Check out the new article: MQL5 Wizard Techniques you should know (Part 92): Using B-Tree Indexing and a Bayesian NN in a Custom Signal Class.

In this article we present yet another custom MQL5 Signal Class that we are labelling ‘CSignalBTreeBayesian’. We are marrying the algorithm of a balanced tree with a neural network that is built on Bayesian principles to formulate yet another custom signal testable independently or with other signals thanks to the MQL5 Wizard.

As strategies change from single-asset analysis to more complex setups of multi-symbol portfolios, the design limitations of some MQL5 in-built data structures can come to the fore.
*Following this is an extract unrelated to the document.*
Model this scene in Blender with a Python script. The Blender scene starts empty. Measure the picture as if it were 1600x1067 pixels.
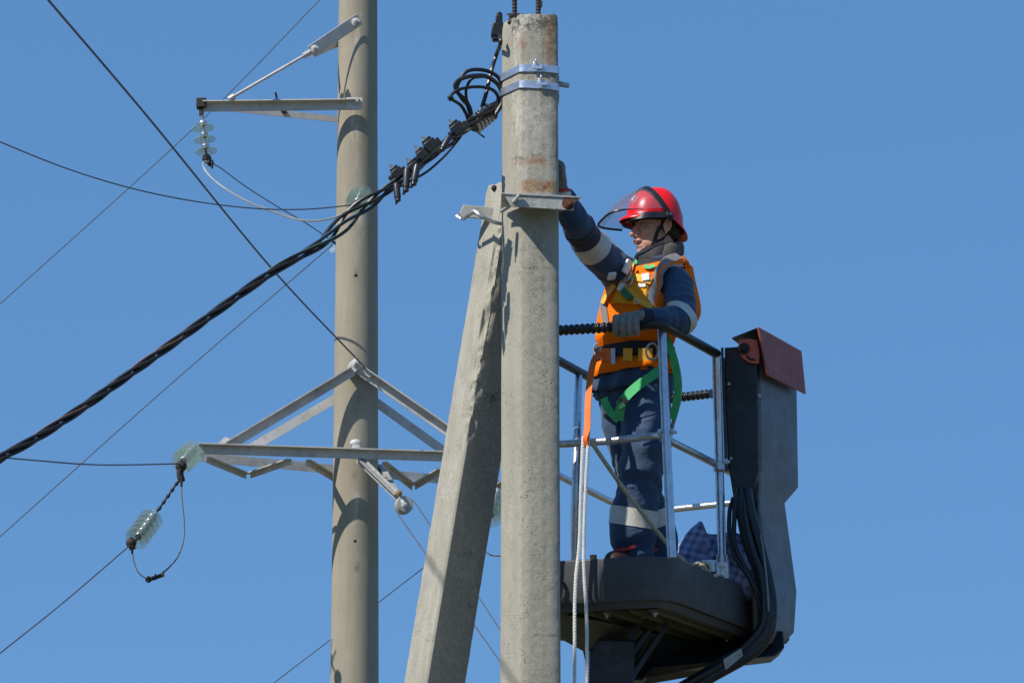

When an Expert Advisor must triangulate pricing data, correlations, or divergence across multi-currency pairs, coders usually default to multidimensional arrays. However, arrays are not flexible, by design. They tend to be flat and need to be hard-coded, and nested into loop iterations in order to cross-reference historical states. As strategies scale—an increasingly common requirement—this brittle architecture can produce convoluted, error-prone code that adapts poorly.

Standard arrays do not have native relational state-management; out-of-the-box, they cannot map hierarchical or temporal relationships between different market variables without excessive custom scaffolding. We therefore embark on having a tool to natively handle relational data. Another issue we want to tackle in this article is dependence on deterministic entry models as is the case with most of the technical indicators, as well as supervised networks. It can be argued that traditional signal classes that rely on these are bound to suffer from an illusion of certainty. These mechanically output "buy" and "sell" signals devoid of not just a confidence interval, but entirely based on what has worked in the past and no undertaking of new exploration.